Nos anos 90, quando estavam longe dos holofotes, gravaram Você Não Sabe Quem Eu Sou — um álbum eletrônico, sujo, corajoso. Era praticamente um disco solo de Scandurra com o nome IRA! na capa, mas quem se importa? Era arte viva, pulsante. Enquanto outros tentavam ressuscitar os anos 80, o IRA! estava jogando o jogo do futuro com as regras do underground.

 E aqui estamos, em Invisível DJ. Um disco que, sem fazer alarde, marca presença. O riff inicial da faixa-título já deixa claro que a guitarra de Scandurra continua sendo um dos melhores guias melódicos do país. O baixo de Gaspa galopa, a bateria cresce, e Nasi canta com aquela urgência apaixonada que diferencia vocalista de intérprete. “Invisível DJ”, a música, entraria fácil em qualquer antologia da banda — mesmo que coletâneas sejam o anticlímax da criatividade, como já dizia o próprio IRA!.

 O álbum como um todo não é uma reinvenção. Mas resiste. Sustenta a audição com dignidade — e, em certos momentos, com brilho. “A Saga”, parceria com Arnaldo Antunes, é poesia urbana em sua melhor forma. É São Paulo transbordando dos amplificadores. "Tomando chuva, tomando sol, tomando uma porrada"... É IRA!, é Arnaldo, é concreto e é lírico. Aos 2:30 da música, você já está embolando a língua com Scandurra sem nem perceber. 

 Tem também os já tradicionais mergulhos na obra solo de Scandurra, como “Culto de Amor” — agora na voz de Nasi. Não é a faixa mais impactante, mas tem sua beleza lírica (“A verdade vem no seu beijo / você nas minhas mãos, eu juro que não tenho medo”) e ainda por cima revive a parceria com Taciana Barros. Clima mais íntimo, quase sussurrado, mas ainda assim IRA!. 

 A regravação de Walter Franco, “Feito Gente”, ganha tratamento hard-rock. “Mariana Foi Pro Mar” traz leveza bem-humorada. “La Luna Llena” surpreende com um espanhol de sotaque flamenco (resquício da fase viajante de Scandurra?) e “Não Basta o Perdão” reconecta com os velhos tempos da banda, num riff direto na veia. 

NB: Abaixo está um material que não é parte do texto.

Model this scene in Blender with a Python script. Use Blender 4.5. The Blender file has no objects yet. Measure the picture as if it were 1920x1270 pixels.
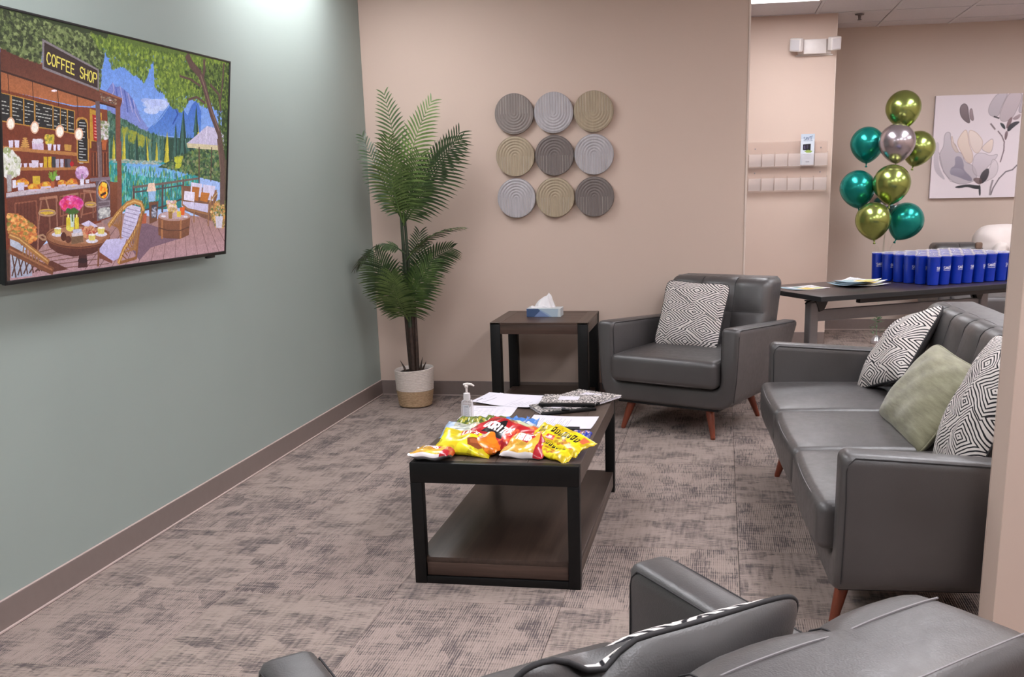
import bpy, bmesh, math, random
import numpy as np
from mathutils import Vector, Matrix
random.seed(7)
SC = bpy.context.scene
COL = SC.collection
# ---------------------------------------------------------------- camera, world, exposure
cam_d = bpy.data.cameras.new('camera'); cam = bpy.data.objects.new('camera', cam_d); COL.objects.link(cam)
F_PX, PP_X, PP_Y = 1860.48, 1039.98, 796.56
YAW, PITCH, ROLL = 0.1673, 0.2368, -0.0208
cy_, sy_ = math.cos(YAW), math.sin(YAW)
fwd = Vector((-sy_*math.cos(PITCH), cy_*math.cos(PITCH), -math.sin(PITCH)))
rt0 = Vector((cy_, sy_, 0)); up0 = rt0.cross(fwd)
rt = rt0*math.cos(ROLL)+up0*math.sin(ROLL); up = -rt0*math.sin(ROLL)+up0*math.cos(ROLL)
M = Matrix.Identity(4)
for i in range(3): M[i][0] = rt[i]; M[i][1] = up[i]; M[i][2] = -fwd[i]
M.translation = Vector((2.340, -6.565, 1.41)); cam.matrix_world = M
cam_d.sensor_fit = 'HORIZONTAL'; cam_d.sensor_width = 36.0; cam_d.lens = F_PX/1920*36.0
cam_d.shift_x = -(PP_X-960)/1920; cam_d.shift_y = (PP_Y-635)/1920
cam_d.clip_start = 0.05; cam_d.clip_end = 60
SC.camera = cam
SC.view_settings.view_transform = 'Standard'; SC.view_settings.look = 'None'
SC.view_settings.exposure = 0.0; SC.view_settings.gamma = 1.0; SC.view_settings.use_curve_mapping = False
world = bpy.data.worlds.new('world'); SC.world = world; world.use_nodes = True
world.node_tree.nodes['Background'].inputs[0].default_value = (0.9, 0.92, 1.0, 1)
world.node_tree.nodes['Background'].inputs[1].default_value = 0.3
LAMP_STRENGTH = 18.5          # emission of the ceiling light panels
SCREEN_STRENGTH = 1.0
# ---------------------------------------------------------------- helpers
def lin(c): return tuple(((v/255)/12.92 if v/255 <= .04045 else ((v/255+.055)/1.055)**2.4) for v in c)
class NT:
    def __init__(s, name):
        s.m = bpy.data.materials.new(name); s.m.use_nodes = True; s.t = s.m.node_tree; s.b = s.t.nodes['Principled BSDF']
    def n(s, typ, **kw):
        n = s.t.nodes.new(typ)
        for k, v in kw.items():
            if k.startswith('i_'):
                key = k[2:]; key = int(key) if key.isdigit() else key.replace('_', ' ')
                n.inputs[key].default_value = v
            else: setattr(n, k, v)
        return n
    def l(s, a, b): s.t.links.new(a, b)
    def noise(s, scale, detail=3, vec=None, rough=.5):
        n = s.n('ShaderNodeTexNoise'); n.inputs['Scale'].default_value = scale; n.inputs['Detail'].default_value = detail; n.inputs['Roughness'].default_value = rough
        if vec is not None: s.l(vec, n.inputs['Vector'])
        return n.outputs['Fac']
    def ramp(s, fac, stops):
        r = s.n('ShaderNodeValToRGB'); e = r.color_ramp.elements
        while len(e) < len(stops): e.new(.5)
        for k, (p, c) in enumerate(stops):
            e[k].position = p; e[k].color = (c[0], c[1], c[2], 1) if not isinstance(c, (int, float)) else (c, c, c, 1)
        s.l(fac, r.inputs[0]); return r.outputs[0]
    def mix(s, fac, a, b):
        m = s.n('ShaderNodeMix', data_type='RGBA')
        for sock, v in ((m.inputs[0], fac), (m.inputs[6], a), (m.inputs[7], b)):
            if hasattr(v, 'is_linked') or isinstance(v, bpy.types.NodeSocket): s.l(v, sock)
            elif isinstance(v, (int, float)): sock.default_value = v
            else: sock.default_value = (v[0], v[1], v[2], 1)
        return m.outputs[2]
    def math(s, op, a, b=None, c=None):
        m = s.n('ShaderNodeMath', operation=op)
        for k, v in enumerate((a, b, c)):
            if v is None: continue
            if isinstance(v, bpy.types.NodeSocket): s.l(v, m.inputs[k])
            else: m.inputs[k].default_value = v
        return m.outputs[0]
    def obj(s, scale=(1, 1, 1), rot=(0, 0, 0), src='Object'):
        tc = s.n('ShaderNodeTexCoord'); mp = s.n('ShaderNodeMapping'); mp.inputs['Scale'].default_value = scale; mp.inputs['Rotation'].default_value = rot
        s.l(tc.outputs[src], mp.inputs[0]); return mp.outputs[0]
    def bump(s, h, strength, dist=.002):
        b = s.n('ShaderNodeBump'); b.inputs['Strength'].default_value = strength; b.inputs['Distance'].default_value = dist
        s.l(h, b.inputs['Height']); s.l(b.outputs[0], s.b.inputs['Normal'])
    def set(s, col=None, rough=None, metal=None, spec=None):
        if col is not None:
            if isinstance(col, bpy.types.NodeSocket): s.l(col, s.b.inputs['Base Color'])
            else: s.b.inputs['Base Color'].default_value = (*col, 1)
        if rough is not None:
            if isinstance(rough, bpy.types.NodeSocket): s.l(rough, s.b.inputs['Roughness'])
            else: s.b.inputs['Roughness'].default_value = rough
        if metal is not None: s.b.inputs['Metallic'].default_value = metal
        if spec is not None: s.b.inputs['Specular IOR Level'].default_value = spec
        return s.m
def simple(name, c, rough=.5, metal=0, spec=.5, vary=.06, vs=30, bump=0):
    t = NT(name); base = lin(c); v = t.obj(); n = t.noise(vs, 3, v)
    a = tuple(x*(1-vary) for x in base); b = tuple(min(1, x*(1+vary)) for x in base)
    t.set(t.ramp(n, [(.3, a), (.7, b)]), rough, metal, spec)
    if bump: t.bump(n, bump, .002)
    return t.m
def paint(name, c, c2, bs=.12):
    t = NT(name); v = t.obj(); n = t.noise(1.3, 2, v); w = t.noise(260, 2, t.obj((1, 1, .35)))
    t.set(t.ramp(n, [(.3, lin(c)), (.7, lin(c2))]), .75, 0, .25); t.bump(w, bs, .001); return t.m
MAT = {}
MAT['sage'] = paint('sage_wall_paint', (153, 164, 158), (156, 167, 161))
MAT['beige'] = paint('beige_wall_paint', (211, 189, 175), (214, 192, 178))
MAT['taupe_wall'] = paint('taupe_wall_paint', (204, 187, 175), (207, 190, 178))
MAT['baseboard'] = simple('taupe_vinyl_base', (130, 116, 111), .45, vary=.03)
MAT['lip'] = simple('pale_base_lip', (196, 176, 170), .5, vary=.02)
MAT['bead'] = simple('pale_corner_bead', (226, 208, 196), .5, vary=.02)
MAT['tile_w'] = simple('ceiling_tile_white', (214, 208, 210), .9, vary=.04, vs=90, bump=.4)
MAT['grid_w'] = simple('ceiling_grid_white', (210, 206, 208), .5, vary=.02)
MAT['white_plastic'] = simple('white_plastic', (232, 224, 220), .4, vary=.02)
MAT['black_wood'] = simple('black_painted_wood', (9, 9, 10), .45, spec=.35, vary=.2, vs=60, bump=.05)
MAT['black_plastic'] = simple('black_plastic', (22, 22, 24), .35)
MAT['black_rubber'] = simple('black_rubber', (30, 30, 32), .7)
MAT['grey_metal'] = simple('grey_powder_coated_metal', (138, 138, 141), .4, .2, vary=.03)
MAT['seam'] = simple('dark_seam_thread', (44, 42, 44), .7)
MAT['stitch'] = simple('highlit_grey_stitching', (136, 132, 134), .6)  # seam thread; its lighter grey also paints the highlight along the cushion edges
MAT['paper'] = simple('white_paper', (224, 220, 230), .6, vary=.01)
MAT['tissue'] = simple('white_tissue', (244, 240, 242), .8, vary=.02, vs=60, bump=.3)
MAT['balloon_teal'] = simple('metallic_teal', (28, 146, 136), .24, .7, vary=.02)
MAT['balloon_lime'] = simple('metallic_lime', (160, 174, 98), .24, .9, vary=.02)
MAT['balloon_silver'] = simple('metallic_silver', (190, 180, 186), .24, .9, vary=.02)
MAT['ribbon'] = simple('clear_ribbon', (190, 190, 170), .3)
MAT['blue'] = simple('blue_tumbler_gloss', (14, 54, 180), .28, vary=.04)
MAT['logo'] = simple('white_print', (226, 228, 240), .5, vary=.01)
MAT['soil'] = simple('dark_moss', (44, 36, 28), .95, vary=.5, vs=120, bump=1)
MAT['stem'] = simple('brown_palm_stem', (62, 46, 38), .55, vary=.35, vs=50, bump=.4)
MAT['stem_green'] = simple('green_palm_stem', (48, 58, 40), .5, vary=.25, vs=50)
MAT['sprig'] = simple('sprig_leaf', (110, 150, 110), .5, vary=.3)
MAT['foil'] = simple('clear_foil', (220, 216, 220), .15, .6)
MAT['cloth_white'] = simple('white_cotton', (236, 226, 222), .85, vary=.03, vs=10, bump=.3)
MAT['lining'] = simple('brown_lining', (128, 104, 90), .8)
MAT['sprinkler'] = simple('grey_sprinkler', (110, 100, 100), .4, .5)
def leather():
    t = NT('grey_leather'); v = t.obj()
    big = t.noise(5, 3, v); vo = t.n('ShaderNodeTexVoronoi'); vo.inputs['Scale'].default_value = 330; t.l(v, vo.inputs['Vector'])
    fine = t.noise(40, 4, v)
    t.set(t.ramp(big, [(.25, lin((68, 65, 65))), (.75, lin((80, 77, 77)))]), t.ramp(fine, [(.3, .36), (.7, .45)]), 0, .85)
    h = t.math('ADD', t.math('MULTIPLY', vo.outputs['Distance'], .5), t.math('MULTIPLY', fine, 1.2)); t.bump(h, .35, .0012); return t.m
MAT['leather'] = leather()
def wood(name, c1, c2, c3, axis=1, rough=.38):
    t = NT(name); sc = [38, 38, 38]; sc[axis] = 1.6
    v = t.obj(tuple(sc)); n = t.noise(1.0, 5, v, .65); f = t.noise(6, 3, v, .7)
    mx = t.math('ADD', t.math('MULTIPLY', n, .75), t.math('MULTIPLY', f, .25))
    t.set(t.ramp(mx, [(.3, lin(c1)), (.5, lin(c2)), (.72, lin(c3))]), rough, 0, .5); t.bump(mx, .12, .001); return t.m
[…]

 Tem também algumas baladas que passeiam entre o sofisticado e o radiofônico. “Eu Vou Tentar” tem teclados safados e vocais harmônicos à la Beach Boys — pena que a letra não acompanha o frescor. Mas deve funcionar ao vivo, porque tem aquele apelo pop que cola fácil. Pena que muita gente vai ouvir e nem sacar as referências. A geração MTV, enfim. 

 Talvez o único senão real do disco seja sua duração. E aqui entra a crítica maior ao formato atual dos álbuns — com a era do streaming, tudo é longo demais, inflado, sem edição. Falta concisão. (Sim, Titãs, estamos olhando pra vocês).Mas isso é papo pra outro dia. 

 No fim, Invisível DJ não é um grito de reinvenção. É um lembrete. O IRA! ainda está aqui. Tocando com verdade. Cantando com paixão. E mantendo acesa uma chama que muitos já apagaram por conveniência. Pode não ser o disco mais ousado da carreira, mas também não precisa ser. Porque o IRA!, quando é IRA! de verdade, já está muito acima da média.